Il Centro Direzionale di Napoli è l’ultimo di una lunga lista di primati della città.
Chi lo odia se ne farà una ragione: i suoi grattacieli sono un grandissimo vanto per Napoli. Con le sue architetture che sembrano venire da un altro mondo, fu una vera rivoluzione in Italia e si presentò come un possibile futuro dal respiro internazionale per la città.
Proprio Napoli ha infatti vantato per ben dieci anni, dal 1995 al 2009, il grattacielo più alto d’Italia con la sua Torre Telecom, togliendo la scena ad un concorrente prestigioso come il Pirellone di Milano.
In realtà lo stesso Centro Direzionale è di suo un record, dato che si tratta del primo complesso di grattacieli mai costruito in Italia, con un progetto forse troppo avanzato per la sua epoca. Una cosa che abbiamo trovato solo a Milano vent’anni dopo!
Pensato da Mussolini
L’idea di creare un Centro Direzionale fu addirittura fascista. Il piano del 1939, infatti, immaginava la costruzione di un centro politico nel nuovo Rione Carità (che fu realizzato radendo al suolo l’intero quartiere antico) e la costruzione di palazzi dall’architettura futuristica nella zona industriale abbandonata alle spalle della Ferrovia. Nelle note del progetto, l’ultimo Podestà di Napoli scrisse che il nuovo piano avrebbe garantito alla città una “ ripresa del posto che le spetta nella prosperità della coltura, della sanità della razza, della bellezza di luoghi benedetti da Dio”.
Scoppiò poi la guerra e si dovrà aspettare il 1972 per riparlare del CDN: l’intera città era stata devastata dalla colata di cemento sulle colline e si immaginò per Napoli la costruzione di un complesso di edifici in un luogo strategico: la Zona Industriale era a cinque minuti dalla Stazione, dall’Aeroporto ed era pure ben collegato con Direttissima (poi fu chiamata “Linea 2”), Cumana e Circumvesuviana.
Prima del Centro Direzionale c’era solo una infinita distesa di fabbriche abbandonate, le stesse che si trovano ancora oggi sparse fra Poggioreale e Gianturco: abbatterle fu considerato quasi un atto di civiltà
Realizzato da giapponesi
Il Centro Direzionale moderno non è recente: l’anno era il 1975 e fu l’architetto napoletano Giulio De Luca a disegnarlo per primo seguendo un progetto rivoluzionario: separare le automobili dalle persone.
Napoli aveva da poco subito il trauma della speculazione edilizia: fra Vomero e Rione Alto il traffico era già routine e la vita cittadina si svolgeva in una giungla di vicoli senz’aria e affogati da automobili.
Ecco perché, nell’idea di De Luca, le auto dovevano correre sotto terra e sulla parte della superficie dovevano vivere le persone fra giardini e strade libere.

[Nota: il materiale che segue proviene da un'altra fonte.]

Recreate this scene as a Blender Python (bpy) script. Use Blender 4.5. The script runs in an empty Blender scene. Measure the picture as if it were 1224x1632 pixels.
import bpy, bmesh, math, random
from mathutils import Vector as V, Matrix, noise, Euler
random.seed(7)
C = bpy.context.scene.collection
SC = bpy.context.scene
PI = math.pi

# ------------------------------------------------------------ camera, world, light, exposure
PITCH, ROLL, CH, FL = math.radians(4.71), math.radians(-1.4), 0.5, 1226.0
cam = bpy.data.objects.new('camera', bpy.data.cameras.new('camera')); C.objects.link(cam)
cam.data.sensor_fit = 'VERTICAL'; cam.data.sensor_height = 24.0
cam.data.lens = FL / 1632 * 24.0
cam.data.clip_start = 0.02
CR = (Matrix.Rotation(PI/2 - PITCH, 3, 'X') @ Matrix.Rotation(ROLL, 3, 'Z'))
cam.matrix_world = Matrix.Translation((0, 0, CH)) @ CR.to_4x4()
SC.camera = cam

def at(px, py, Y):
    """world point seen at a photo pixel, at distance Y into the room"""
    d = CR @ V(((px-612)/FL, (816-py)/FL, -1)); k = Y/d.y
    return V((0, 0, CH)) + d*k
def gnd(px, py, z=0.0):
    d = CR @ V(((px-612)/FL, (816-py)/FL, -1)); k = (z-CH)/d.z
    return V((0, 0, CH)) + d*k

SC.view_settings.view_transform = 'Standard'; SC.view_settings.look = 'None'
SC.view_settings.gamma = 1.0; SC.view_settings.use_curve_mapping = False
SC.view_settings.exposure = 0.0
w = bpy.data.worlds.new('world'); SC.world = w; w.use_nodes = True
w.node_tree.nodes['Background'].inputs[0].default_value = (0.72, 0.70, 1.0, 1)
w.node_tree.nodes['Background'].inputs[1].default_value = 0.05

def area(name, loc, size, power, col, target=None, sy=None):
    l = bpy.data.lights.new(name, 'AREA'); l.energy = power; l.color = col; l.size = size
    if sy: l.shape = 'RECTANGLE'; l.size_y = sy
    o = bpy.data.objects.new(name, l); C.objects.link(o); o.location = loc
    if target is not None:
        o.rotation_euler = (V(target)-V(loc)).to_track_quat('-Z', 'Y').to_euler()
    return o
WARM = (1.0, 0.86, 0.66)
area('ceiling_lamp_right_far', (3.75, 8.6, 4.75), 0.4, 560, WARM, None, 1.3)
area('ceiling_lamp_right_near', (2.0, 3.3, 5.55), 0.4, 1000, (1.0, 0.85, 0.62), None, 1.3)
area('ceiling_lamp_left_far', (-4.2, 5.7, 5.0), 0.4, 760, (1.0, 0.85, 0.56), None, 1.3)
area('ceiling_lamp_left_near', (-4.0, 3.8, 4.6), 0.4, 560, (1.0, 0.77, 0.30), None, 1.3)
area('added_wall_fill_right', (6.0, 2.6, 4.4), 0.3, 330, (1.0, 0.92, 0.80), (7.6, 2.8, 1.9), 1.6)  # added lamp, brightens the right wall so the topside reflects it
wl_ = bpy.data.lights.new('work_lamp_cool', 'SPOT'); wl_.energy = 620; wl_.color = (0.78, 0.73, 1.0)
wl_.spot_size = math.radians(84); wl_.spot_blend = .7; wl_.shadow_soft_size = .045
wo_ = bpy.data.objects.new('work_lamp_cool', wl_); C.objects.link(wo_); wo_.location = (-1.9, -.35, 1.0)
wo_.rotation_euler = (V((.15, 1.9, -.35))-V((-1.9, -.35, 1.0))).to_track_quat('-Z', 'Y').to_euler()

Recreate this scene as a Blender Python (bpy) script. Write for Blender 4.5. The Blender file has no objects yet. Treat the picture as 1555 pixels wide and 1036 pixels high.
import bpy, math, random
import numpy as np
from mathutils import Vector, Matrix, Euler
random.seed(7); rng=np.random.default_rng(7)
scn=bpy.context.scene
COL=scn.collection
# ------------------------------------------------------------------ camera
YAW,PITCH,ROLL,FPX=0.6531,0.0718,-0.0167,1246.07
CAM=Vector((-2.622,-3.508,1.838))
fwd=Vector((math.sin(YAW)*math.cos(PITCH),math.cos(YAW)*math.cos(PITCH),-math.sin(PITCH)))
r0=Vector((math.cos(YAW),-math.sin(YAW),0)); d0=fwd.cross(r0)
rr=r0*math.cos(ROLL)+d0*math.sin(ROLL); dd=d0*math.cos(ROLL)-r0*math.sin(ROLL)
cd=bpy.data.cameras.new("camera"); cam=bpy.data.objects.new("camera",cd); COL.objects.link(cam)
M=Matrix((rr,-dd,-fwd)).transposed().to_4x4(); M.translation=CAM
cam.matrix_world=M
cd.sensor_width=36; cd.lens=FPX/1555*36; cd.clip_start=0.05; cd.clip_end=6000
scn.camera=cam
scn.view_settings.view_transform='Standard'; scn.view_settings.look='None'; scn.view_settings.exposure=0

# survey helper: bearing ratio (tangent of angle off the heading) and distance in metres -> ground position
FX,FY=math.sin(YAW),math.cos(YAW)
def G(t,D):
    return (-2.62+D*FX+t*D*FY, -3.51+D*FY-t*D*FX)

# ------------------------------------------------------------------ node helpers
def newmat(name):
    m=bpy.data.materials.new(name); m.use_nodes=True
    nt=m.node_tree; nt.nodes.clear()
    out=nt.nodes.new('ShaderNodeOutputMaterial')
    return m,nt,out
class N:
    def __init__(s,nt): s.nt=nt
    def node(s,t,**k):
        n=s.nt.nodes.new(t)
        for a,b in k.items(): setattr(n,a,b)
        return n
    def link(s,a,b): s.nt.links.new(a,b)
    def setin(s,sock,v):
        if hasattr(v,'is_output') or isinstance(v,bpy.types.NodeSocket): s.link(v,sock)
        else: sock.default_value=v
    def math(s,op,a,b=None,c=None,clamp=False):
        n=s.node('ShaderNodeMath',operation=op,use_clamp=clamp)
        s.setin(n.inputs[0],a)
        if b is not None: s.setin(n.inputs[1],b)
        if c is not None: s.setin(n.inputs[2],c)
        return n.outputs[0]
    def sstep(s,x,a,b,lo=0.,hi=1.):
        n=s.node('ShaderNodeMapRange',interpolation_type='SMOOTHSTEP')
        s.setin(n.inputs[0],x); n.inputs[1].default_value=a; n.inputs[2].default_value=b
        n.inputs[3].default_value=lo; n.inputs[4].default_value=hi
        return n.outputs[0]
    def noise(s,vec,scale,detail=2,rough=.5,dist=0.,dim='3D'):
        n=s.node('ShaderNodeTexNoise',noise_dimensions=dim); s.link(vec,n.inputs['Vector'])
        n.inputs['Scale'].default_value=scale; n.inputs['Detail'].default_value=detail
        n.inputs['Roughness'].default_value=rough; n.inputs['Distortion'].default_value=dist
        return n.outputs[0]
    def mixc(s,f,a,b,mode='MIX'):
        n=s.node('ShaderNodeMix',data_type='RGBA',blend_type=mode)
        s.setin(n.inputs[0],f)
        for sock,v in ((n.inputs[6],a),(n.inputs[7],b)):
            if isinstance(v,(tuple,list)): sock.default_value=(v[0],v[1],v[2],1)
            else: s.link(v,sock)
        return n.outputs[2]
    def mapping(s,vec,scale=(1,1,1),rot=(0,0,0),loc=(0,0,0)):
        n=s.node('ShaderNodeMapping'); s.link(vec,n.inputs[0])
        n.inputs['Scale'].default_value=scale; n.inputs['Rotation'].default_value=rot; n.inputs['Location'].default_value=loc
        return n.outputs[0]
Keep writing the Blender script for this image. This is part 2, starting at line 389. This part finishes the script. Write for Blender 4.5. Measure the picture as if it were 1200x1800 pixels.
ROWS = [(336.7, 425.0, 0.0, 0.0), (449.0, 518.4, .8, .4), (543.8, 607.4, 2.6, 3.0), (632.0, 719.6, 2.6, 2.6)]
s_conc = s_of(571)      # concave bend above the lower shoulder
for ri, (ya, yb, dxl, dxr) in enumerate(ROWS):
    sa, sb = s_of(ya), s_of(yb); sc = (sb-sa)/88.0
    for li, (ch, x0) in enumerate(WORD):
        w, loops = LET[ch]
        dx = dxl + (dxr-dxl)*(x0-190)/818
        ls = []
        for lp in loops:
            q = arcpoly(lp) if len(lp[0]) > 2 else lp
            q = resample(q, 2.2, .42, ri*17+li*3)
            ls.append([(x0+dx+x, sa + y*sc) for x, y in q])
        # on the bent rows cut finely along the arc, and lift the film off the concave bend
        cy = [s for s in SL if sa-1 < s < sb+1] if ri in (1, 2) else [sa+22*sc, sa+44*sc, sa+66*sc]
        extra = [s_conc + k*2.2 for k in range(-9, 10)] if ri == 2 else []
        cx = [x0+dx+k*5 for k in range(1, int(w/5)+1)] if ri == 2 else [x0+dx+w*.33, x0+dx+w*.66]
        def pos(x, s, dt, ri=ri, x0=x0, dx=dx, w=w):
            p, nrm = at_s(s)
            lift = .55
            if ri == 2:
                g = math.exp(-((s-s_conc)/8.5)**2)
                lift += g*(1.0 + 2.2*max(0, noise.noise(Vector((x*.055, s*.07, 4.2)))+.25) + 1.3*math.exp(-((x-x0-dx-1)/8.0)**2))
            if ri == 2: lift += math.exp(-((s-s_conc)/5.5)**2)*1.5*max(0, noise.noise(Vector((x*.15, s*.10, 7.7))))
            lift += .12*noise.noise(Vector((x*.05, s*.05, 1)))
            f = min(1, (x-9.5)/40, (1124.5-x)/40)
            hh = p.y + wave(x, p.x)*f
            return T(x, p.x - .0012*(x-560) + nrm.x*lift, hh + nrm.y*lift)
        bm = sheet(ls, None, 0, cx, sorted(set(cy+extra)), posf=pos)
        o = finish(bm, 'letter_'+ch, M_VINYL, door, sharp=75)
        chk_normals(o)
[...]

Un progetto che fu ripreso poi dal suo successore e che ha anticipato di ben trent’anni le idee alla base della City di Milano.
L’idea era di riunire in un solo quartiere istituzioni politiche e finanziarie, in modo da farle comunicare con facilità e rapidità. Erano infatti presenti in pochi metri il Tribunale, la Regione, le aziende più importanti della città.
Il Comune di Napoli passò poi la palla a Kenzo Tange, un mostro sacro dell’architettura mondiale che, con la sua firma, avrebbe dato ancora più lustro al progetto. Il giapponese modificò il progetto di De Luca e, nel 1982, inaugurò i lavori che finirono nel 1995.
L’idea di costruire grattacieli altissimi e con i vetri a specchio fu condivisa da tutti gli architetti che parteciparono al progetto: dovevano dare l’idea di “libertà” e “modernità”.
Interrotto sul più bello
Il Centro Direzionale è stato costruito solo a metà: il vialone principale spiega bene cosa successe nel 1995: i lavori si interruppero bruscamente e non ripresero mai. Allo stesso modo anche il viale centrale si ferma a strapiombo su un deserto, come se fosse una costruzione di Lego lasciata incompiuta.
Non ci sono progetti di ripristino dei lavori.
Un Centro Direzionale poggiato sull’acqua
Uno dei segreti meglio custoditi dalle fondamenta del Centro Direzionale è il fatto che i grattacieli sono stati costruiti sopra una falda acquifera. E si abbassano di circa un centimetro ogni anno.
Nelle fondamenta di ogni edificio ci sono infatti delle pompe idrovore che hanno il compito di tirare via l’acqua dai sotterranei dei palazzi.
Si tratta probabilmente del fiume Sebeto, che è stato interrato dagli edifici e, con rabbia, ogni tanto prova a farsi strada in superficie allagando i garages. In fin dei conti è solo un modo per ricordare che, anche sotto i palazzi più moderni, scorre il sangue di Napoli.